After finishing this drawing from memory of my sister Judy and I in our Halloween costumes in, probably, 1958, I realized it's way off. She is actually only a little over a year younger than me. In this drawing she looks about five years younger than me. Sorry Judy. Though it does look a little like she did as a kid, whereas the drawing I did of myself probably looks more like I wished I’d looked. In reality I was skinnier, freckle-faced, and my scraggly hair was usually in pigtails that stuck straight out from the sides of my head.
I remember feeling excited about Halloween coming, when the first cool crisp fall day arrived. I was almost always a gypsy for several reasons. One was that I loved the makeup. Another reason was that we had really cool costumes, bought in Mexico. The gypsy-like (though really Mexican) top was off the shoulder, bright colors, and had shiny pieces of metal hanging from it. Though I wonder if it was really off the shoulder, and if it was, if my mom really let me wear it that way? Probably. The skirt was gorded, bright colors, flared out when I twirled, and I twirled a lot. It also, I think, had colorful shiny things like sequins and seed beads sewn on to the fabric. I tied one of my mom’s silk scarves over my hair and wore the gaudiest earrings I could find in her jewelry box that she would let me wear. I am not sure what I wore for shoes. Probably tennies or loafers with socks. It was usually cool in the fall, even in Southern California.
My mom would put two little dots of Cutex Hot Strawberry lipstick on my upper lip and tell me to rub my lips together. I wanted her to put it on thick from corner to corner like I'd watched her do on her own lips a million times but she would never cooperate. I also wanted eyeliner and mascara, blush, the works. She would sometimes use the Berol Draughting pencil (the same one she used on her own eyes, on crossword puzzles, on grocery lists, and on her drawings of floor plans and tile patterns) on my upper eyelid but it just gave a disappointing grey shadow when I wanted a thick black line.
My sisters and I headed out without parents as soon as it got dark.
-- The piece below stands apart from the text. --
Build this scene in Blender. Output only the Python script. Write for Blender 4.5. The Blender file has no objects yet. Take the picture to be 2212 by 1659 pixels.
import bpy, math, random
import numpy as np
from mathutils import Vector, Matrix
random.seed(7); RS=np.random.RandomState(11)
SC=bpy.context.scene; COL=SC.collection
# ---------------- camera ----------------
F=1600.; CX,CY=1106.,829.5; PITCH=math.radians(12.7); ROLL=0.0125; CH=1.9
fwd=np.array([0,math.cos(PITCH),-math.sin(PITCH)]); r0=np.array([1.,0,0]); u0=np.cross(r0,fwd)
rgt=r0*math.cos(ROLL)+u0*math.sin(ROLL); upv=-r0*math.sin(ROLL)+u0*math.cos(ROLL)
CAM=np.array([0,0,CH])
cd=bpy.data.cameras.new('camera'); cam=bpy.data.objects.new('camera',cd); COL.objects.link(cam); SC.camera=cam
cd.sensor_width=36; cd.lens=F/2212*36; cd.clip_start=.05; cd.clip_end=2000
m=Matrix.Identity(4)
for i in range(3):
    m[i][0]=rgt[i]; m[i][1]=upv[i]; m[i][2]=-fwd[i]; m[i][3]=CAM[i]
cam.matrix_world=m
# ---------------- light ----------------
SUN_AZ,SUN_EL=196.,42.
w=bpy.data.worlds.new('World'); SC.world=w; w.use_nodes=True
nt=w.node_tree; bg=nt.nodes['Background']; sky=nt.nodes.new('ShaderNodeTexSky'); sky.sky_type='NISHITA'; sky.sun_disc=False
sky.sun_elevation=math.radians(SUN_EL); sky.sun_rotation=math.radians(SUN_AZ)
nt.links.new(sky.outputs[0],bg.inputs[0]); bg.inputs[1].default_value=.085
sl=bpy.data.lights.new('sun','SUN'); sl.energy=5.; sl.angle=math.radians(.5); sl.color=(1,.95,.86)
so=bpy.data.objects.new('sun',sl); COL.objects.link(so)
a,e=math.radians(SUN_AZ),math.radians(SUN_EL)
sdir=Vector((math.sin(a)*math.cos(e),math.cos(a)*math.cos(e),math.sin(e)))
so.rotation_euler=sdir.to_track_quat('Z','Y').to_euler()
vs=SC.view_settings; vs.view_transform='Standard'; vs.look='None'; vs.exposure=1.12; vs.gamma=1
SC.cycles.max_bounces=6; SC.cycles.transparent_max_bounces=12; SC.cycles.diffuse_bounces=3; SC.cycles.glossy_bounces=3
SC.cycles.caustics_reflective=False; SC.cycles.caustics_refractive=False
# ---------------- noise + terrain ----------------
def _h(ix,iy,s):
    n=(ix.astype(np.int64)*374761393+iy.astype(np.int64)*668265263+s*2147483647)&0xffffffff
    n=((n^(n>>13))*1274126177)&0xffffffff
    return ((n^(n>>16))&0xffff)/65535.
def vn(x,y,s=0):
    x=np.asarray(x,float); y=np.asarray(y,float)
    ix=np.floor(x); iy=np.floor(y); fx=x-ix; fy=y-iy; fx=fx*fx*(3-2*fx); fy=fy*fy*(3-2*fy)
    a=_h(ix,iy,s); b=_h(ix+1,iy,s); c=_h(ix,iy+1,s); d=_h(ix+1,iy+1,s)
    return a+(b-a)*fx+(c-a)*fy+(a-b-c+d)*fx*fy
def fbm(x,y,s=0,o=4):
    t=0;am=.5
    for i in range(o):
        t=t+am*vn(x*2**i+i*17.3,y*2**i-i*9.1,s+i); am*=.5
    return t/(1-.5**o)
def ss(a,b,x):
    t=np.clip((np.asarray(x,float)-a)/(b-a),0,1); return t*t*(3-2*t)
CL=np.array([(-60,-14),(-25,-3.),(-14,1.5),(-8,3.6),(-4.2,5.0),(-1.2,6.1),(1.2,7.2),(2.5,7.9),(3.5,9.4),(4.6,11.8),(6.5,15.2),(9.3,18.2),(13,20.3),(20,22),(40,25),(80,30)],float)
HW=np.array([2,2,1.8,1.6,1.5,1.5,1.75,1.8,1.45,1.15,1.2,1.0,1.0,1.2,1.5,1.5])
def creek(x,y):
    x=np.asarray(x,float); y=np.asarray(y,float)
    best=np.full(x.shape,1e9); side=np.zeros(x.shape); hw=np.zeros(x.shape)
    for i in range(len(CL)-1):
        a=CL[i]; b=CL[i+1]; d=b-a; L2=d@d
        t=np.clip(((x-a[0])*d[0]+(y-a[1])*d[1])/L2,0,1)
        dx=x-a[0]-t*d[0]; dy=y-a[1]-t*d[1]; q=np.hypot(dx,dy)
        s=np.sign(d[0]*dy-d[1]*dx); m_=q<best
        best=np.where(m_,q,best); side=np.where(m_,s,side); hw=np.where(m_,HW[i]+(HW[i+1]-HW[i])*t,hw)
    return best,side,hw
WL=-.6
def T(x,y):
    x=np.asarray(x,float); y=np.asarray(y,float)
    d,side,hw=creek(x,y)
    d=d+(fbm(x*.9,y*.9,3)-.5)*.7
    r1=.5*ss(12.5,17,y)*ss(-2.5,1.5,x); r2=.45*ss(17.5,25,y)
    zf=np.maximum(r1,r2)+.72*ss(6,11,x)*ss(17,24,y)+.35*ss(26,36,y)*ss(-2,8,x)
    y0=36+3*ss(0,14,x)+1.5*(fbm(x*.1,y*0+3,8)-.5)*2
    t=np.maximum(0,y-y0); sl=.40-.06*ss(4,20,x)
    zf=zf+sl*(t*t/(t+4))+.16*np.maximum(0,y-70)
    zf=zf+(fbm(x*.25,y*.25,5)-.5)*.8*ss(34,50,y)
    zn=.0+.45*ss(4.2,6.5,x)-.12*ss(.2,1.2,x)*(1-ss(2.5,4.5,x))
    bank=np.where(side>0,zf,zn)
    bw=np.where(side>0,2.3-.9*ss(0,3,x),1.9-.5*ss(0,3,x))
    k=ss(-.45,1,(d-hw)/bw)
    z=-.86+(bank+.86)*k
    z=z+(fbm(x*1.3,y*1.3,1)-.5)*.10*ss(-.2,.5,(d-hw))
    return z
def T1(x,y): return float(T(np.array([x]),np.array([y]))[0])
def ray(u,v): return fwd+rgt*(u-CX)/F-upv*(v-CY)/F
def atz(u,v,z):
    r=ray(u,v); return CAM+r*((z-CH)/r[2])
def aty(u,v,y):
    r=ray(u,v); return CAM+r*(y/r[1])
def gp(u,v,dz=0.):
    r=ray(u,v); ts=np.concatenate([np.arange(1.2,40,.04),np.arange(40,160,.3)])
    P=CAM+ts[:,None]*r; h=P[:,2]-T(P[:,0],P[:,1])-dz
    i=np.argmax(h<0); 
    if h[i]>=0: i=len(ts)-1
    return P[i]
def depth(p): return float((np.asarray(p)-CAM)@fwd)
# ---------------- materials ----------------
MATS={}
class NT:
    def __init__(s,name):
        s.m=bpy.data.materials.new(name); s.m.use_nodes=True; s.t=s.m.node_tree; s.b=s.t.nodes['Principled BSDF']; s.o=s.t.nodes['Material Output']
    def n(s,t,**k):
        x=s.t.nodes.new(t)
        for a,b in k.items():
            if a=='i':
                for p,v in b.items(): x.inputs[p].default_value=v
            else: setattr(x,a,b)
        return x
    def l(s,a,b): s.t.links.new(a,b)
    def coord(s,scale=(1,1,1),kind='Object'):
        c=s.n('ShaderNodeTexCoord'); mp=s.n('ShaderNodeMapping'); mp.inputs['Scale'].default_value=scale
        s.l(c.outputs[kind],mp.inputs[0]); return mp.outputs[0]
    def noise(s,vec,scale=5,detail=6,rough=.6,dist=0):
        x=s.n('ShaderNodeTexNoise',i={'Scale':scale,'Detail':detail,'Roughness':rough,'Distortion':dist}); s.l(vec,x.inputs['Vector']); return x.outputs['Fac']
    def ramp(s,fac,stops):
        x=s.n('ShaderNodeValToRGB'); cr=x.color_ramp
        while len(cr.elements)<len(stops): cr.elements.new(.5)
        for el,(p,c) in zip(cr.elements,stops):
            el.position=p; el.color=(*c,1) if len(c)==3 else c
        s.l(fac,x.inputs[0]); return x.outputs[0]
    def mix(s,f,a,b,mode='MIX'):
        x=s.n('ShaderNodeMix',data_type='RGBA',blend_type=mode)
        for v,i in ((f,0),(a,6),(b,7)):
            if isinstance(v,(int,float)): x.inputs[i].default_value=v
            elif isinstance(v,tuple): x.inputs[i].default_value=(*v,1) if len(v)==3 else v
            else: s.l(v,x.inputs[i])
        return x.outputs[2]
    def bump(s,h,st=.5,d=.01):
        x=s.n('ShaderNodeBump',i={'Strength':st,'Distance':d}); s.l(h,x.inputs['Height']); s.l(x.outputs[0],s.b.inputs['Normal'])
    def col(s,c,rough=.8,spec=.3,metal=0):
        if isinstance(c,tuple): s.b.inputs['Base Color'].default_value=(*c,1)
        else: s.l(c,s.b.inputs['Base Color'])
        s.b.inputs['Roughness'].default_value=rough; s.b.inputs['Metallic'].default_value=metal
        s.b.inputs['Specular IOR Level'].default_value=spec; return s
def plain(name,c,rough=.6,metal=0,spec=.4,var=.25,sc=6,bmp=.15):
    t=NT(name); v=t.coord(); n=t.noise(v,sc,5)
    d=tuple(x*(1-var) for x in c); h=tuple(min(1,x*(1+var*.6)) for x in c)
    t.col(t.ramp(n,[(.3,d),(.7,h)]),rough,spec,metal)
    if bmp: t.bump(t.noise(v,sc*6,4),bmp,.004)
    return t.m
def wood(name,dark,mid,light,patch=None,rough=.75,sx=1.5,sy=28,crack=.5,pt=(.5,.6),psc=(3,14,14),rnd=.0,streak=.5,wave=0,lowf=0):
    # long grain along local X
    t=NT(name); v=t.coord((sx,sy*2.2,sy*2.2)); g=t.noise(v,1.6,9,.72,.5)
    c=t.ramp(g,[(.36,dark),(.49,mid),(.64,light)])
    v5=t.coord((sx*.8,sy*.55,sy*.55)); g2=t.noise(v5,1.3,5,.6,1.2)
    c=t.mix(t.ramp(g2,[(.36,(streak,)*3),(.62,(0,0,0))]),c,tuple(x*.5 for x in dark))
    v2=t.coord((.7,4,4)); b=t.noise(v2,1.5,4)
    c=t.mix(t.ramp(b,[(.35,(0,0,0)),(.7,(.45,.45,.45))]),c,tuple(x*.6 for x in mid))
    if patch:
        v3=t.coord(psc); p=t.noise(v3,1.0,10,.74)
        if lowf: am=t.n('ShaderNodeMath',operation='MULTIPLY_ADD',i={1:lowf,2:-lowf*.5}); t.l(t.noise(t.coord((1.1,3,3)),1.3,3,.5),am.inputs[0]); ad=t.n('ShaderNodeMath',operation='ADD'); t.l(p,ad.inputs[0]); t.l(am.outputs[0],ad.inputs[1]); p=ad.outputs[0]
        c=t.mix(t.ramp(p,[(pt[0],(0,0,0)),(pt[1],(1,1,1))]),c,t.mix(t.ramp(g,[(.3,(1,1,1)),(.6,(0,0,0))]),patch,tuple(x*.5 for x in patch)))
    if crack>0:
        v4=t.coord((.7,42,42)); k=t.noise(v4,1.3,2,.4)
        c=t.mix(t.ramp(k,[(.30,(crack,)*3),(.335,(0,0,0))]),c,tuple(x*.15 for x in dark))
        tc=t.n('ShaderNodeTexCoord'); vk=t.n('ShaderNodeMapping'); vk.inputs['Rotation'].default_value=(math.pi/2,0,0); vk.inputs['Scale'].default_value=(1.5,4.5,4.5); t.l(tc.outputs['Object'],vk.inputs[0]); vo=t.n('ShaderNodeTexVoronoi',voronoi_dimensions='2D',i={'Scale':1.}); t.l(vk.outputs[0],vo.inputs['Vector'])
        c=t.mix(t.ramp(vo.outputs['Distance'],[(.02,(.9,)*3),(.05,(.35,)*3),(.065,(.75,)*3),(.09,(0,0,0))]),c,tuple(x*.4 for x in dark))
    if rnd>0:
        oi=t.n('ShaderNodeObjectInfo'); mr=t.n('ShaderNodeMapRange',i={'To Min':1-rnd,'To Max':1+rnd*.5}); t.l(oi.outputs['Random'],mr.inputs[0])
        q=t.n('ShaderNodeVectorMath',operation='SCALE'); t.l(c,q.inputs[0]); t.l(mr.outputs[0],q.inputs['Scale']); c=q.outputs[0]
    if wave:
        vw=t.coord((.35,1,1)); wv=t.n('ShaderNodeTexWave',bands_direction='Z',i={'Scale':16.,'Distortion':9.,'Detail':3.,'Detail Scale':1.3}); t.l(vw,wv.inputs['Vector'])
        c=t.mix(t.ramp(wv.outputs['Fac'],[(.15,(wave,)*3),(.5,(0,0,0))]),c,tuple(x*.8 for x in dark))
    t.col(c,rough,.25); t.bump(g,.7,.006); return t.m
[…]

We carried huge sacks with us, sometimes even pillow cases, to collect our candy. Trick or Treating was serious business. We set out to hit as many houses as possible before having to come home, though I don’t remember having a curfew.
Some houses gave apples. We usually remembered which ones and avoided them. Some gave money, probably the people who forgot to buy candy. Some kept their lights off and didn’t answer the door. Those were remembered as people who hated kids.
The houses that were coveted (and word spread fast through the large network of kids in our neighborhood) were the ones that gave the small chocolate Mars, Three Musketeers (in those days they were larger and divided into three sections "so you could share with friends"), Almond Joy, Mounds, and Snickers candy bars. If anyone gave large candybars that was like a miracle, like winning the lottery. Some people made stuff like rice crispy bars and candied apples. It was appreciated but we really preferred the store bought candy. Gum was good, especially bubble gum. Loved the Kool-aid straws, Lik-M-Aid, the Necco Wafers, the candy corns and the strips of paper with the little pastel colored dollops of candy on them. My absolute favorite, still is – the Red Hots. They were rare. Tootsie Rolls, Rollos, Peanut Butter Cups, M&Ms – all fabulous.
While moving through the neighborhoods, once in a while we came across a haunted house. That was good, though it caused stress because if it took too long to go through it, it was not a good trade off since it was using time that could have brought in more candy. We appreciated when an adult took time to make it special, but kept it short. I always wished my parents would dress up and participate like some of those we saw on the streets. That would have caused stress too, probably, since they might do something really embarrassing.
The thing I remember most is the wonderful feelings of adventure, being out late at night with no adults, the freedom, danger, excitement, exploring, having new experiences, those feelings were beyond words.
My kids did Halloween pretty much the way I did, with hoards of costumed friends, staying up late, wandering all over the neighborhoods, coming home with enormous bags of candy. They Trick or Treated late into their teens, had a hard time letting go of it. There was a lot of candy-checking going on by then though, the crazy people were emerging with their sick candy-tampering ways. By the time my granddaughter came along things had changed dramatically. Halloween was a total adult-supervised affair with neighborhood events in lieu of Trick or Treating for those who didn't want to risk the candy-as-weapons thing. Trick or Treating was done only in neighborhoods where you knew all the neighbors, and parents always came along. Sad that the element of danger we so cherished in my youth had to be elevated to real danger, ruining it forever for everyone.